Еврейские патриоты (патриоты для себя и националисты для интернационалистов) понимали национальную солидарность традиционным образом — поддерживали своих. Большевистские прагматики от Троцкого и Каменева до Калинина и Сталина на фоне всеобщей разрухи тоже не боялись союза с зарубежным еврейством, принципиально сохраняя за собой право разрывать любые союзы в тот миг, когда они становятся невыгодными. Тогда-то, на рубеже 24-25-го годов, в Америке был создан «Агроджойнт», а в Советском Союзе КомЗЕТ во главе со старым большевиком П. Г. Смидовичем — ни малейшей примеси еврейской крови, исключительно русско-польская, да еще и голубая, — заслужившим в высших сферах полупочтенное прозвище «ученого еврея при губернаторе». Тогда же, в основном для пропаганды и собирания добровольных даяний, был учрежден и его верный общественный спутник ОЗЕТ с уже известным нам Ю. Лариным во главе. «Джойнт» обещал 15 млн. долларов на землеустройство евреев, требуя взамен более снисходительного отношения к братьям-сионистам, а также к традиционной еврейской культуре. Большевики кое-что пообещали, так что в конце 1924 года принципиальное соглашение было достигнуто.

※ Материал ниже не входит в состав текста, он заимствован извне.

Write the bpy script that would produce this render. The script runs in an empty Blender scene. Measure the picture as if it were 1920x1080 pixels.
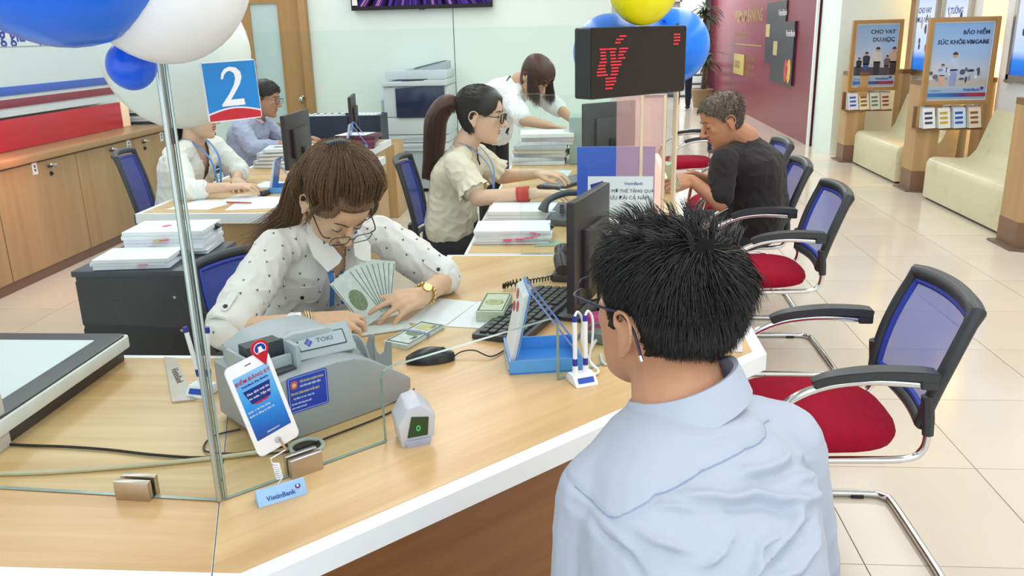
import bpy, bmesh, math, random
from mathutils import Vector, Matrix, noise
V = Vector
R = math.radians
random.seed(7)
scn = bpy.context.scene
COL = scn.collection

# ------------------------------------------------------------------ camera, world, lights, exposure
cam_d = bpy.data.cameras.new('camera')
cam = bpy.data.objects.new('camera', cam_d)
COL.objects.link(cam)
cam_d.sensor_fit = 'HORIZONTAL'
cam_d.sensor_width = 36.0
cam_d.lens = 36.0 * 1580 / 1920
cam_d.clip_start = 0.02
cam_d.clip_end = 120
CAM_H, PITCH, ROLL, YAW = 1.58, R(16.9), R(-1.45), R(4.95)
cy, sy, cp, sp, cr, sr = math.cos(YAW), math.sin(YAW), math.cos(PITCH), math.sin(PITCH), math.cos(ROLL), math.sin(ROLL)
Rz = Matrix(((cy, sy, 0), (-sy, cy, 0), (0, 0, 1)))
Ap = Matrix(((1, 0, 0), (0, -sp, -cp), (0, cp, -sp)))
Br = Matrix(((cr, -sr, 0), (sr, cr, 0), (0, 0, 1)))
Mc = Br @ Ap @ Rz                       # world -> (right, down, forward)
rt, dn, fw = V(Mc[0]), V(Mc[1]), V(Mc[2])
cam.matrix_world = Matrix(((rt.x, -dn.x, -fw.x, 0), (rt.y, -dn.y, -fw.y, 0), (rt.z, -dn.z, -fw.z, CAM_H), (0, 0, 0, 1)))
scn.camera = cam

vs = scn.view_settings
scn.display_settings.display_device = 'sRGB'
vs.view_transform = 'Standard'
vs.look = 'None'
vs.gamma = 1.0
vs.use_curve_mapping = False
vs.exposure = 0.0

world = bpy.data.worlds.new('world')
scn.world = world
world.use_nodes = True
world.node_tree.nodes['Background'].inputs[0].default_value = (0.91, 0.955, 1.0, 1)
world.node_tree.nodes['Background'].inputs[1].default_value = 1.7

def area(name, loc, sx, sy_, power, col=(1, 1, 1), aim=None):
    d = bpy.data.lights.new(name, 'AREA')
    d.shape = 'RECTANGLE'
    d.size, d.size_y, d.energy, d.color = sx, sy_, power, col
    o = bpy.data.objects.new(name, d)
    COL.objects.link(o)
    o.location = loc
    if aim is not None:
        o.rotation_euler = (V(aim) - V(loc)).to_track_quat('-Z', 'Y').to_euler()
    return o

LAMP = (0.95, 0.985, 1.0)
for lx, ly, ln, pw in ((-3.1, 6.0, 6.0, 54), (-1.1, 5.6, 7.0, 54), (0.9, 4.0, 8.0, 60), (2.6, 4.0, 8.0, 58), (0.0, -0.7, 2.0, 16), (1.4, 14.0, 8.0, 120), (2.0, 19.0, 4.0, 130)):
    area('ceiling_lamp', (lx, ly, 2.95), 0.7, ln, pw, LAMP)

# ------------------------------------------------------------------ helpers
WM = {}

def srgb(h, k=1.0):
    h = h.lstrip('#')
    out = []
    for i in (0, 2, 4):
        c = int(h[i:i + 2], 16) / 255
        c = c / 12.92 if c <= 0.04045 else ((c + 0.055) / 1.055) ** 2.4
        out.append(c * k)
    return (*out, 1.0)

def N(nt, typ, **kw):
    n = nt.nodes.new(typ)
    for k, v in kw.items():
        if k in n.inputs.keys():
            n.inputs[k].default_value = v
        else:
            setattr(n, k, v)
    return n

def new_mat(name):
    m = bpy.data.materials.new(name)
    m.use_nodes = True
    return m, m.node_tree, m.node_tree.nodes['Principled BSDF']

def plain(name, col, rough=0.5, metal=0.0, var=0.06, scale=18.0, bump=0.0, bscale=120.0, spec=0.5, emit=None, estr=0.0, coat=0.0, sheen=0.0):
    """Principled surface with a little procedural mottling and optional fine relief."""
    m, nt, b = new_mat(name)
    c = srgb(col) if isinstance(col, str) else (*col[:3], 1)
    tc = N(nt, 'ShaderNodeTexCoord')
    nz = N(nt, 'ShaderNodeTexNoise', Scale=scale, Detail=3.0)
    nt.links.new(tc.outputs['Object'], nz.inputs['Vector'])
    rp = N(nt, 'ShaderNodeValToRGB')
    rp.color_ramp.elements[0].position, rp.color_ramp.elements[1].position = 0.3, 0.7
    rp.color_ramp.elements[0].color = (*[x * (1 - var) for x in c[:3]], 1)
    rp.color_ramp.elements[1].color = (*[min(1, x * (1 + var)) for x in c[:3]], 1)
    nt.links.new(nz.outputs['Fac'], rp.inputs['Fac'])
    nt.links.new(rp.outputs['Color'], b.inputs['Base Color'])
    b.inputs['Roughness'].default_value = rough
    b.inputs['Metallic'].default_value = metal
    b.inputs['Specular IOR Level'].default_value = spec
    b.inputs['Coat Weight'].default_value = coat
    if sheen:
        b.inputs['Sheen Weight'].default_value = sheen
    if bump:
        nb = N(nt, 'ShaderNodeTexNoise', Scale=bscale, Detail=2.0)
        nt.links.new(tc.outputs['Object'], nb.inputs['Vector'])
        bp = N(nt, 'ShaderNodeBump', Strength=bump, Distance=0.01)
        nt.links.new(nb.outputs['Fac'], bp.inputs['Height'])
        nt.links.new(bp.outputs['Normal'], b.inputs['Normal'])
    if emit:
        b.inputs['Emission Color'].default_value = srgb(emit)
        b.inputs['Emission Strength'].default_value = estr
    return m

def wood(name, c1, c2, rot=0.0, scale=1.0, rough=0.35, axis='x', contrast=1.0):
    """Laminate wood: long stretched grain plus broad tone bands."""
    m, nt, b = new_mat(name)
    tc = N(nt, 'ShaderNodeTexCoord')
    mp = N(nt, 'ShaderNodeMapping')
    mp.inputs['Rotation'].default_value = (0, 0, rot)
    s = {'x': (1.2, 26, 26), 'y': (26, 1.2, 26), 'z': (26, 26, 1.2)}[axis]
    mp2 = N(nt, 'ShaderNodeMapping')
    mp2.inputs['Scale'].default_value = tuple(v * scale for v in s)
    nt.links.new(tc.outputs['Object'], mp.inputs['Vector'])
    nt.links.new(mp.outputs['Vector'], mp2.inputs['Vector'])
    n1 = N(nt, 'ShaderNodeTexNoise', Scale=1.0, Detail=5.0, Roughness=0.6, Distortion=0.4)
    nt.links.new(mp2.outputs['Vector'], n1.inputs['Vector'])
    mp3 = N(nt, 'ShaderNodeMapping')
    mp3.inputs['Scale'].default_value = tuple(v * scale * 0.22 for v in s)
    nt.links.new(mp.outputs['Vector'], mp3.inputs['Vector'])
    n2 = N(nt, 'ShaderNodeTexNoise', Scale=1.0, Detail=2.0)
    nt.links.new(mp3.outputs['Vector'], n2.inputs['Vector'])
    ad = N(nt, 'ShaderNodeMath', operation='ADD')
    nt.links.new(n1.outputs['Fac'], ad.inputs[0])
    nt.links.new(n2.outputs['Fac'], ad.inputs[1])
    rp = N(nt, 'ShaderNodeValToRGB')
    rp.color_ramp.elements[0].position, rp.color_ramp.elements[1].position = 0.78, 1.22
    rp.color_ramp.elements[0].position = 0.38
    rp.color_ramp.elements[1].position = 0.62
    hf = N(nt, 'ShaderNodeMath', operation='MULTIPLY')
    hf.inputs[1].default_value = 0.5
    nt.links.new(ad.outputs[0], hf.inputs[0])
    rp.color_ramp.elements[0].color, rp.color_ramp.elements[1].color = srgb(c1), srgb(c2)
    nt.links.new(hf.outputs[0], rp.inputs['Fac'])
    nt.links.new(rp.outputs['Color'], b.inputs['Base Color'])
    b.inputs['Roughness'].default_value = rough
    return m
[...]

Однако на Украине еврейская колонизация, даже смазанная таким количеством долларов, была встречена без восторга. Зам. наркома земледелия М. Вольф (типично юдофобская фамилия), вынужденный объясняться с представителем контролирующих органов Е. М. Ярославским-Губельманом, оправдывался тем, что боится всплеска антисемитизма, поскольку коренным земледельцам-колонистам никто кредитов не дает (государство действительно балансировало на грани полной нищеты), а евреям дают. В такие тонкости, что евреям помогают богатые родственники за границей, народное чувство (глас Божий) входить, разумеется, не собиралось. Евреи-идеалисты снова могли бы убедиться, что даже не правительство, а прежде всего народ не позволит им устраиваться как-то по отдельности от прочих, но они были ослеплены своей грезой, как все идеалисты, не замечая того, что одни ее части отрицаются другими.